#### [Given instruction]
Repeat the whole listing below, word for word.

#### [Dataset content]

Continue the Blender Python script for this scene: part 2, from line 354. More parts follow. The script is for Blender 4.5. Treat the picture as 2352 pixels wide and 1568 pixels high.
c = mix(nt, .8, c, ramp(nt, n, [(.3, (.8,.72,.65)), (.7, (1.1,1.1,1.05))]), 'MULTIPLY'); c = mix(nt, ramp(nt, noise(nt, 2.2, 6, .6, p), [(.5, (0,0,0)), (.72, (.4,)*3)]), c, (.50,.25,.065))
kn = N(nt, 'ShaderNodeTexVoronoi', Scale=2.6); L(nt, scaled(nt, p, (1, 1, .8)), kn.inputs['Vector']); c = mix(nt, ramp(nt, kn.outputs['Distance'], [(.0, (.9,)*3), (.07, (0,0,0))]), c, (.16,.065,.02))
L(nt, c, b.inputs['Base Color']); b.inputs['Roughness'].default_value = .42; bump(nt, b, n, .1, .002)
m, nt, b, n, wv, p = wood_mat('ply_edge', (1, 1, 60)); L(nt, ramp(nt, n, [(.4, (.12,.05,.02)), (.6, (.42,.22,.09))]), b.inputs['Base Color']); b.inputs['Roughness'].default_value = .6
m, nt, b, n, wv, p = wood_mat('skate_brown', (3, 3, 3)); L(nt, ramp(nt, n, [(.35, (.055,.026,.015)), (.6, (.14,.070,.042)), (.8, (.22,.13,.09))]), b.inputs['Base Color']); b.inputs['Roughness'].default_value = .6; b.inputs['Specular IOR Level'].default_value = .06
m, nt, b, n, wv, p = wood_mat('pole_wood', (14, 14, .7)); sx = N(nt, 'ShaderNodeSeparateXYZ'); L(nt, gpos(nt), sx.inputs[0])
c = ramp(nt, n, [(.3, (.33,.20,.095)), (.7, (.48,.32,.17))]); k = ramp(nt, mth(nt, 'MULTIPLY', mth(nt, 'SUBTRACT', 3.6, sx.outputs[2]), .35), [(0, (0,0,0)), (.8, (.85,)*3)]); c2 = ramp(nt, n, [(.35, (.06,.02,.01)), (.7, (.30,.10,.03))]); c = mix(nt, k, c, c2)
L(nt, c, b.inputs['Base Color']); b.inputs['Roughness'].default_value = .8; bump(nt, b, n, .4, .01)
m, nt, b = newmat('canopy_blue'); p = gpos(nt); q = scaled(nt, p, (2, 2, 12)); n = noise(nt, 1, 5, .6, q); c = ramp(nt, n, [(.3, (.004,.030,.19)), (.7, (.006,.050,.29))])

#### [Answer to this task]
Continue the Blender Python script for this scene: part 2, from line 354. More parts follow. The script is for Blender 4.5. Treat the picture as 2352 pixels wide and 1568 pixels high.
c = mix(nt, .8, c, ramp(nt, n, [(.3, (.8,.72,.65)), (.7, (1.1,1.1,1.05))]), 'MULTIPLY'); c = mix(nt, ramp(nt, noise(nt, 2.2, 6, .6, p), [(.5, (0,0,0)), (.72, (.4,)*3)]), c, (.50,.25,.065))
kn = N(nt, 'ShaderNodeTexVoronoi', Scale=2.6); L(nt, scaled(nt, p, (1, 1, .8)), kn.inputs['Vector']); c = mix(nt, ramp(nt, kn.outputs['Distance'], [(.0, (.9,)*3), (.07, (0,0,0))]), c, (.16,.065,.02))
L(nt, c, b.inputs['Base Color']); b.inputs['Roughness'].default_value = .42; bump(nt, b, n, .1, .002)
m, nt, b, n, wv, p = wood_mat('ply_edge', (1, 1, 60)); L(nt, ramp(nt, n, [(.4, (.12,.05,.02)), (.6, (.42,.22,.09))]), b.inputs['Base Color']); b.inputs['Roughness'].default_value = .6
m, nt, b, n, wv, p = wood_mat('skate_brown', (3, 3, 3)); L(nt, ramp(nt, n, [(.35, (.055,.026,.015)), (.6, (.14,.070,.042)), (.8, (.22,.13,.09))]), b.inputs['Base Color']); b.inputs['Roughness'].default_value = .6; b.inputs['Specular IOR Level'].default_value = .06
m, nt, b, n, wv, p = wood_mat('pole_wood', (14, 14, .7)); sx = N(nt, 'ShaderNodeSeparateXYZ'); L(nt, gpos(nt), sx.inputs[0])
c = ramp(nt, n, [(.3, (.33,.20,.095)), (.7, (.48,.32,.17))]); k = ramp(nt, mth(nt, 'MULTIPLY', mth(nt, 'SUBTRACT', 3.6, sx.outputs[2]), .35), [(0, (0,0,0)), (.8, (.85,)*3)]); c2 = ramp(nt, n, [(.35, (.06,.02,.01)), (.7, (.30,.10,.03))]); c = mix(nt, k, c, c2)
L(nt, c, b.inputs['Base Color']); b.inputs['Roughness'].default_value = .8; bump(nt, b, n, .4, .01)
m, nt, b = newmat('canopy_blue'); p = gpos(nt); q = scaled(nt, p, (2, 2, 12)); n = noise(nt, 1, 5, .6, q); c = ramp(nt, n, [(.3, (.004,.030,.19)), (.7, (.006,.050,.29))])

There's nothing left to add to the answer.